In this century there has been a dramatic shift in the quantity of Icons and Idols which flash onto our screens. When I was a child the few available were saints, actors on a small TV screen or cinema, characters in books from the library, political leaders like James Connolly or John F Kennedy. Now the constant barrage of media images shout wealth and celebrity as a potential goal for everyone if you can get the clicks. The stereotypical Idol of to-day is more likely to be a member of the Kardashian family than the Virgin mother in the Grotto, Nelson Mandela or Che Guevarra. The Kardashian reality reflects how exposure of the vulnerability in sex and gender, including Trans identity, can be incorporated into the badge of power-celebrity while discrimination continues in the parallel everyday reality of LBGTQ+.

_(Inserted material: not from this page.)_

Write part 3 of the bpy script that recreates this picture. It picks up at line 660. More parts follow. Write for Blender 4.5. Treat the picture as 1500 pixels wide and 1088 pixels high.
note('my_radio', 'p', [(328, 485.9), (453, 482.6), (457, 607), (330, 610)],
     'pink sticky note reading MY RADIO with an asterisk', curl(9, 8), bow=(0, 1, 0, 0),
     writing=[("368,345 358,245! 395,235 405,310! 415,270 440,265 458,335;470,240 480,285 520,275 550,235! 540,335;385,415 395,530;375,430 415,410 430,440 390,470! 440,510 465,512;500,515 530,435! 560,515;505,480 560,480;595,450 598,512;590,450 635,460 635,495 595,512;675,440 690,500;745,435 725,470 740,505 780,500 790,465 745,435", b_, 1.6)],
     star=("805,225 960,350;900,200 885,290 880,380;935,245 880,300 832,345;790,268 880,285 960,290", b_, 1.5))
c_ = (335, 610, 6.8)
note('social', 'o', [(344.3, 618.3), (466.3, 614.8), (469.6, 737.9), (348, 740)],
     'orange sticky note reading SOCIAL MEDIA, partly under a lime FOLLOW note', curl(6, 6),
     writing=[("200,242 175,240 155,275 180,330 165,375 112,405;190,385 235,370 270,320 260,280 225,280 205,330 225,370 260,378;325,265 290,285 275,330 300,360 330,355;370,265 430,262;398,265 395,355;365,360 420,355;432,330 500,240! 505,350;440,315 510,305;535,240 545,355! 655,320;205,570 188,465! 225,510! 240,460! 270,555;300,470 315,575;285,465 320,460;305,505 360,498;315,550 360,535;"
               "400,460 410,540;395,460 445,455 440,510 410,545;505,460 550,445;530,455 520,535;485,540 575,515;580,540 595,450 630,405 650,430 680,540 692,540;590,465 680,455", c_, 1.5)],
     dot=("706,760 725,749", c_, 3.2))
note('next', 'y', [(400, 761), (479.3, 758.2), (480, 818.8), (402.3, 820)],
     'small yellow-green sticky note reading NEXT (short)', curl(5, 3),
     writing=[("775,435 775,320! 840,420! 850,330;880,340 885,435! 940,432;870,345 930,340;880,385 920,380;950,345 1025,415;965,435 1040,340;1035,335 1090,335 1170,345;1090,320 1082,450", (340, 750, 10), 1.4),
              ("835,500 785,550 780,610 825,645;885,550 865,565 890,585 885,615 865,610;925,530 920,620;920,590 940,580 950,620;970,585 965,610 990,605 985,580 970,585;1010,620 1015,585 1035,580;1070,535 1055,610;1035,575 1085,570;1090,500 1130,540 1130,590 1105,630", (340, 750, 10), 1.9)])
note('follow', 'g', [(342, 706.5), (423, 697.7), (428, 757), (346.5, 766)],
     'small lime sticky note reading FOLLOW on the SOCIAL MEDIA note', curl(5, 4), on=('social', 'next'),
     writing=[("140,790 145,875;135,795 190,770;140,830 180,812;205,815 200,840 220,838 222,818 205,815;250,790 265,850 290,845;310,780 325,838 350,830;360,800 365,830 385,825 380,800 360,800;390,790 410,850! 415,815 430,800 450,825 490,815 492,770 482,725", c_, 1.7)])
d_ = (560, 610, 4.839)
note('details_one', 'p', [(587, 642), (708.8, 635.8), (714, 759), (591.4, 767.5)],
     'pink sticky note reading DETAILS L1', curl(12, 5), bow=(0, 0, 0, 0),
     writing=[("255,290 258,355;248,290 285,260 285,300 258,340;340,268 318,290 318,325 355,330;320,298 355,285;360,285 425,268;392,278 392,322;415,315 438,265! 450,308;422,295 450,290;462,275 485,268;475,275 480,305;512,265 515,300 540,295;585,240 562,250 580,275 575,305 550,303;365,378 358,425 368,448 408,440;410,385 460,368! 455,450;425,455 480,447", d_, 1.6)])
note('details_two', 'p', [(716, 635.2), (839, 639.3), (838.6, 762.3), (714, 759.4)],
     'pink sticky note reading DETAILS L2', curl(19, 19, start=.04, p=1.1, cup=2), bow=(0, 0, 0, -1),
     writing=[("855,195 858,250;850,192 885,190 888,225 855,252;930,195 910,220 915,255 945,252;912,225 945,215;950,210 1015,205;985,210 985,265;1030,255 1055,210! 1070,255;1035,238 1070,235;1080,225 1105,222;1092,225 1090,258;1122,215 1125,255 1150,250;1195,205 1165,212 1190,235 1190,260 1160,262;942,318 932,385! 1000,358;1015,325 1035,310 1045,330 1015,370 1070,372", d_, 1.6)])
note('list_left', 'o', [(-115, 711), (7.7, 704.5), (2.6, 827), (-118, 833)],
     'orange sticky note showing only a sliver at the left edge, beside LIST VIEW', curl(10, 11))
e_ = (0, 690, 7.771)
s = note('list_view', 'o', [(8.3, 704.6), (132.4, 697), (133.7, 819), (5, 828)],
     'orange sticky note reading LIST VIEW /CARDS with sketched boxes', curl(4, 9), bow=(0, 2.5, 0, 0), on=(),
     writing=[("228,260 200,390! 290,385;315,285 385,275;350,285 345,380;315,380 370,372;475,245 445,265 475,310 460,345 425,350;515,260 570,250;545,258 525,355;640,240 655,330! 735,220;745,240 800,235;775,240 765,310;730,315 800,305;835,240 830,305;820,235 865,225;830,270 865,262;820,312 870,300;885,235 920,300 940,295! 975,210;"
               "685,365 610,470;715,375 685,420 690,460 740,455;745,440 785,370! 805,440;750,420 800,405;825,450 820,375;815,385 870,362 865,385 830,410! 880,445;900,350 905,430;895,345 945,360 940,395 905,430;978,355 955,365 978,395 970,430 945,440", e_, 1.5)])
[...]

Does the silent history of gender inequality hold any lessons for the present and future? Was the human sacrifice of Ann Lovett in a grotto in Longford in vain? When Candy Warhol explores what makes a queer icon, she describes how gays are inspired by icons like Judy Garland who died at 47 in 1969 because “their story, their struggle, their journey” has a “bittersweet mix of glamour and tragedy.”  (Article on Dublin Fringe Festival 2022 @gcn @candywarholqueen). “Think The Wizard of Oz meets Thelma and Louise” she says.

Do we need icons and idols to help us tell our story and recreate our human nature on the planet? Can icons play a positive role in resistance?